Lai had twice been considered for a Cabinet position. In 2000, Chen Shui-bian was elected president and he planned to have Lai take over as Vice Minister of the Department of Health (now Ministry of Health and Welfare) and to be promoted to minister later; In 2007, Chang Chun-hsiung reprised as the premier and invited Lai to be as secretary-general, but Lai was dedicated to his lawmaker election campaign.

On Sept. 4, arguably not the best time, Lai accepted the appointment as premier. In private, Lai's friends recalled something he mentioned earlier: "a warrior does not get to choose his battlefield." Now the battlefield has called on him, "I will just have to go on," his friends quoted him as saying.

When Lai was elected the first mayor of the newly elevated special municipality of Tainan, he was taking the rein of an ancient saddled with debt. The mayor was no stranger to hardship. Lai father, a miner, died when he was two. He and his five siblings survived on the paychecks his mother earned by washing clothes. Growing up in now New Taipei City's Wanli district, it became a post-typhoon routine for Lai to look for the sheet metal roof of his house blown off by the storm. "Saving money is quicker than earning money" was something his mother told him often.
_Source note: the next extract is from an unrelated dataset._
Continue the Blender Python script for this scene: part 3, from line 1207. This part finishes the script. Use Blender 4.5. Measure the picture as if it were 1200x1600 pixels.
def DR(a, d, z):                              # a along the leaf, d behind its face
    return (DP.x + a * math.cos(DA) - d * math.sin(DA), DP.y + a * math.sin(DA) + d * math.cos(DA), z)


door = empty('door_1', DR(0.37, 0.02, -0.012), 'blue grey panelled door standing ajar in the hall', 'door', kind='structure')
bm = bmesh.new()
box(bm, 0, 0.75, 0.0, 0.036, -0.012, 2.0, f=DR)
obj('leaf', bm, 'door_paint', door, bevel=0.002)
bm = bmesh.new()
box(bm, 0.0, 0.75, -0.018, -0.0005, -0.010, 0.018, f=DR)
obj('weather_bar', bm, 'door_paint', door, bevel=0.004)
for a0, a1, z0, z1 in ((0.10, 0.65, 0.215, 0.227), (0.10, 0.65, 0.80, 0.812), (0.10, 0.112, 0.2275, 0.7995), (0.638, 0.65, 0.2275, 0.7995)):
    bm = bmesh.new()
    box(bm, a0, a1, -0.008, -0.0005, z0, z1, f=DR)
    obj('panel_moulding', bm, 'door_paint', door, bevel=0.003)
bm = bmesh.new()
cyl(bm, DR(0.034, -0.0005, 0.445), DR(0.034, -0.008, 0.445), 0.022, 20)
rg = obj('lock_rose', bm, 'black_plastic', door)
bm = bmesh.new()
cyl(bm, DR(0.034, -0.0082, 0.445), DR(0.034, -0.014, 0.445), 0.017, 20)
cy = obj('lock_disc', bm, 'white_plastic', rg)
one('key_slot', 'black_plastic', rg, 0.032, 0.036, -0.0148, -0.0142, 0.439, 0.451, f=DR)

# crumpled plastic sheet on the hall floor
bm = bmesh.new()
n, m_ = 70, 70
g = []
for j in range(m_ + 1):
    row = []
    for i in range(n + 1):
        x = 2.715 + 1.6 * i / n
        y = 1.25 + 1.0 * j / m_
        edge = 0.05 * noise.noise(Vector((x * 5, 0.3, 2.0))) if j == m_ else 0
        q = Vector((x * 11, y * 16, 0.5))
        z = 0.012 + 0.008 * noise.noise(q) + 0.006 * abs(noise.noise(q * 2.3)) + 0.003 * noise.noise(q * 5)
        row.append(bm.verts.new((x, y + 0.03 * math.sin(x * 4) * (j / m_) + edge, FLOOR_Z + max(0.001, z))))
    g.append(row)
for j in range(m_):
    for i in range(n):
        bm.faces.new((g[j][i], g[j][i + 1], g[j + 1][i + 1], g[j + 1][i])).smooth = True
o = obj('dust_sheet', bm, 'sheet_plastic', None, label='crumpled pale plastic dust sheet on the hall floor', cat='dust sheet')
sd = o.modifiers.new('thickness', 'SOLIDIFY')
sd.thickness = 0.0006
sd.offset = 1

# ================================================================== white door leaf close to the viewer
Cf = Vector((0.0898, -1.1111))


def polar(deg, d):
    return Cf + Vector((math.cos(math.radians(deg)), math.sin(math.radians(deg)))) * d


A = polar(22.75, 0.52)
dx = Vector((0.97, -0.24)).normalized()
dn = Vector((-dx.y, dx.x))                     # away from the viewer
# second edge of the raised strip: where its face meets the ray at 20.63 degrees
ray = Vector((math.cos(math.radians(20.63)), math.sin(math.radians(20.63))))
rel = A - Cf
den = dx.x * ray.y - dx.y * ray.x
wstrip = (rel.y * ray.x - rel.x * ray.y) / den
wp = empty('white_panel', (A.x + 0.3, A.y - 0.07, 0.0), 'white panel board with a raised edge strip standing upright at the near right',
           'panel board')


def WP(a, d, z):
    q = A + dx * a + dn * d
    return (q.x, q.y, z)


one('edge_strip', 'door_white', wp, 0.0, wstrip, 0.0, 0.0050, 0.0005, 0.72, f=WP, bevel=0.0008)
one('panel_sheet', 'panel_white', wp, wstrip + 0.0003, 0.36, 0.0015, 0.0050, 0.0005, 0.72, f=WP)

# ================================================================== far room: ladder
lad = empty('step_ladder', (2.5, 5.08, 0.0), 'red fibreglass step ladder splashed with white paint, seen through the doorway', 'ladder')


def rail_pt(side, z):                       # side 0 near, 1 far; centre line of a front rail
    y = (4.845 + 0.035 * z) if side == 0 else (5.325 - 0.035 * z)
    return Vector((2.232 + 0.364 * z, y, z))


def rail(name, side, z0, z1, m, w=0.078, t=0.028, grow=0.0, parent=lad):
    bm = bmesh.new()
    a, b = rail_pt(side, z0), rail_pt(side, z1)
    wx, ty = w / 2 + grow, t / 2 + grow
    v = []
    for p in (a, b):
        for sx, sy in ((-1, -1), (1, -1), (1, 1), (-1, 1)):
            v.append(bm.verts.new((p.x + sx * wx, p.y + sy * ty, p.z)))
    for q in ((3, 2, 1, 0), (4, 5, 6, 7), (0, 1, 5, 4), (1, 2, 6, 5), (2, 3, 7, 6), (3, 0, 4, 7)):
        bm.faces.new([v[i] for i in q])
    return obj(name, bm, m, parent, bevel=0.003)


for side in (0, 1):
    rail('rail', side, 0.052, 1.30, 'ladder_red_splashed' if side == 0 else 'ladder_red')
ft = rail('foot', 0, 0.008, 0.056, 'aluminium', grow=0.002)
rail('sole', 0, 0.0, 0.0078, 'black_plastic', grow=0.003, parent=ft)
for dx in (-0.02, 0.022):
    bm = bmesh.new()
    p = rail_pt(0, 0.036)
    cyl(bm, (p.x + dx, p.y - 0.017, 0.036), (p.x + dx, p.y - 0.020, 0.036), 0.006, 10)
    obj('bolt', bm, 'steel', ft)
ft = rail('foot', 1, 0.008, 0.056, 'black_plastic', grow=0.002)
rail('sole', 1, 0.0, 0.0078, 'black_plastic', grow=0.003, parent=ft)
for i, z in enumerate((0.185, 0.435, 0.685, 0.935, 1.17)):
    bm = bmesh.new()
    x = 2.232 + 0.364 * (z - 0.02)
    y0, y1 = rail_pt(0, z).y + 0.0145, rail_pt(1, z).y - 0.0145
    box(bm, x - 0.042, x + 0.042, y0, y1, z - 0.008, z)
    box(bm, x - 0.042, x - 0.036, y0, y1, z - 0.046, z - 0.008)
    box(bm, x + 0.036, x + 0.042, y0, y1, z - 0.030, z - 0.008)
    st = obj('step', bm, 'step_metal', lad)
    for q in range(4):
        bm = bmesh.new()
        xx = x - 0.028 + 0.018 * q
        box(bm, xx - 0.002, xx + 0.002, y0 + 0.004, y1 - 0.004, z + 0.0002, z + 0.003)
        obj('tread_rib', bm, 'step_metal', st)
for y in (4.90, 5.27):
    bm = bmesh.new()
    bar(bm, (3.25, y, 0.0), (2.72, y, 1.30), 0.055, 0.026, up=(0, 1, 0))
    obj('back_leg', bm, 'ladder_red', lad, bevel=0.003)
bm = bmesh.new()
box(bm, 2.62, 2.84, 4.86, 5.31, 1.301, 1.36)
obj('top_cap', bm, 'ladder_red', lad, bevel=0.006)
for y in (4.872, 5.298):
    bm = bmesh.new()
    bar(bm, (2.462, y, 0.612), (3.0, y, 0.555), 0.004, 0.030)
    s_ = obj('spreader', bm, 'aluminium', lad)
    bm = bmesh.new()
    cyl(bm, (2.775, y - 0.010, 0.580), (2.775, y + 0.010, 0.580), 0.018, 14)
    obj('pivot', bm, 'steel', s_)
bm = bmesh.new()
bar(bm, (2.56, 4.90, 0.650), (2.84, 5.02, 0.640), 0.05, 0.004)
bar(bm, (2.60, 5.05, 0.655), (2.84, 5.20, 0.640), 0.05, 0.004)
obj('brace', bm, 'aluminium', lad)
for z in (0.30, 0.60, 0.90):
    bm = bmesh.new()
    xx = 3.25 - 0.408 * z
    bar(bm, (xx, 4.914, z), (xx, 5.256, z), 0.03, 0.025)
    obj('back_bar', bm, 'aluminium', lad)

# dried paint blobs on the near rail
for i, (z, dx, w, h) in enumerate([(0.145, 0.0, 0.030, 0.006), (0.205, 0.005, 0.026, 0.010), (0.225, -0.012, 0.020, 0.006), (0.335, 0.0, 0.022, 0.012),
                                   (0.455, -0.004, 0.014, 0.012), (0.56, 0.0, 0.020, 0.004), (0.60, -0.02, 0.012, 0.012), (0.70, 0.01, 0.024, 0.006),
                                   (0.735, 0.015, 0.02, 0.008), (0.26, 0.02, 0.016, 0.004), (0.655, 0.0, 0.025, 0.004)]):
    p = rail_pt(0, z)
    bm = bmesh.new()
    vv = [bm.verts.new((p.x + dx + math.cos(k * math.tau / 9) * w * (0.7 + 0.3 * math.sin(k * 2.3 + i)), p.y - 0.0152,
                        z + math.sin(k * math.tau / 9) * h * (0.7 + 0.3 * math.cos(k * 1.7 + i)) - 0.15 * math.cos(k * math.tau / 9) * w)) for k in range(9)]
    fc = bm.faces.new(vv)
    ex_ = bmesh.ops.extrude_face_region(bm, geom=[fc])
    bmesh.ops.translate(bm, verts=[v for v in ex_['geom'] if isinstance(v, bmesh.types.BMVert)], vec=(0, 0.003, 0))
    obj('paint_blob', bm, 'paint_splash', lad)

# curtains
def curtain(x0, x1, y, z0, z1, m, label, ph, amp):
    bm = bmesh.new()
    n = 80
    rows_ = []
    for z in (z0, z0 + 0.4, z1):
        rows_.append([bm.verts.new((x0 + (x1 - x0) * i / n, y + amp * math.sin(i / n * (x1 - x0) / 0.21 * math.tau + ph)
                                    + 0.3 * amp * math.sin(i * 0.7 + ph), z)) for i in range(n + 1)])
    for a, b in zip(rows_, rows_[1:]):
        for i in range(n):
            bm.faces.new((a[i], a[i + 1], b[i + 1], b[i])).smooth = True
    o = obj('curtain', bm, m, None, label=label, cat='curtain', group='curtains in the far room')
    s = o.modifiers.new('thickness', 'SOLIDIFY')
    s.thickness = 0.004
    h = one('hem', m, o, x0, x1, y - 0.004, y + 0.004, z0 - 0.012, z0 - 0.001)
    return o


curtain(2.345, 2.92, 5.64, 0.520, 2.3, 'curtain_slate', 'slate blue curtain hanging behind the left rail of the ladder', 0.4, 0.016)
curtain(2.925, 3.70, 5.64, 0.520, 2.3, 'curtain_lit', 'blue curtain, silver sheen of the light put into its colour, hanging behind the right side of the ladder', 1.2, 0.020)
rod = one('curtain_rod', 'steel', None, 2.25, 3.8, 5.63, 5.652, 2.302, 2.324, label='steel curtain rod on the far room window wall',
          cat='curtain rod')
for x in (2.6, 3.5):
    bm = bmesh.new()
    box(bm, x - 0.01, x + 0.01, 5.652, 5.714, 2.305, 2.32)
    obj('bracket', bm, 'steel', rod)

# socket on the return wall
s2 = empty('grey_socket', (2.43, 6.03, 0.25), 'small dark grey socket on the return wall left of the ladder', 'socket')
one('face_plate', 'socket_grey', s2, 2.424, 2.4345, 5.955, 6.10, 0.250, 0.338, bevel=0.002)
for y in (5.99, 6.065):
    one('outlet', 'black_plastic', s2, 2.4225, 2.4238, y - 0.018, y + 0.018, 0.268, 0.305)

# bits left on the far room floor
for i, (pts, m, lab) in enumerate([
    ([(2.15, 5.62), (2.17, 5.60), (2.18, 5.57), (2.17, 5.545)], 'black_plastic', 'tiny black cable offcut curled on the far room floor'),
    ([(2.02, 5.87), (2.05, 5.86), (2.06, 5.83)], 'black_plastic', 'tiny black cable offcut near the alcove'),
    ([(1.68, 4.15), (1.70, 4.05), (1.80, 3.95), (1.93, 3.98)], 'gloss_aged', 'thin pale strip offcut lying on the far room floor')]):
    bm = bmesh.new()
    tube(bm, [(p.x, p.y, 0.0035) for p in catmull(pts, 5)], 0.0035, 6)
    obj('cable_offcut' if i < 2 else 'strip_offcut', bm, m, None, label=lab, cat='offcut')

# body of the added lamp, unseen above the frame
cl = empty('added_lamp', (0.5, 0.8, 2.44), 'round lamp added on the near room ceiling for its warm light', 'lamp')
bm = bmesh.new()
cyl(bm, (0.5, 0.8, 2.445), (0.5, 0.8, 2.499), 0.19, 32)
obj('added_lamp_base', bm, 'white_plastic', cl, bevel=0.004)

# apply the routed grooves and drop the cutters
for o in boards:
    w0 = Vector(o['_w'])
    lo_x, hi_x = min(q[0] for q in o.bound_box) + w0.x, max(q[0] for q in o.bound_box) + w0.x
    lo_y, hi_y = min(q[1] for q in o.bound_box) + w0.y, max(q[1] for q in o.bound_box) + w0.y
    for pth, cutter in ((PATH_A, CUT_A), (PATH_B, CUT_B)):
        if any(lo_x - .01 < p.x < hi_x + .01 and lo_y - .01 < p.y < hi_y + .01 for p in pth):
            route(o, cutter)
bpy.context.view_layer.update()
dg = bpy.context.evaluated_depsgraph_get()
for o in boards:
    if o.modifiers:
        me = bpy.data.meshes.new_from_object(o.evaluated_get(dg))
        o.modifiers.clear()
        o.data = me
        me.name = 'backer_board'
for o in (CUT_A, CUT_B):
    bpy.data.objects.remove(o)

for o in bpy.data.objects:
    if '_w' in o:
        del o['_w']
Facing Tainan's debt of NT$96.4 billion, Lai reduced expenses bit by bit through cutting councilors' discretionary funds to neighborhood chiefs' free parking quota to the city's annual budgets. Tainan City government official said that Lai was so frugal that he did not even hold a celebration feast after winning the election. When city officials proposed a small celebratory gathering, Lai said "great, let's order pizzas," which they ate while having a meeting. His entourage in overseas trips compromises only of five persons. And he hauls his own luggage.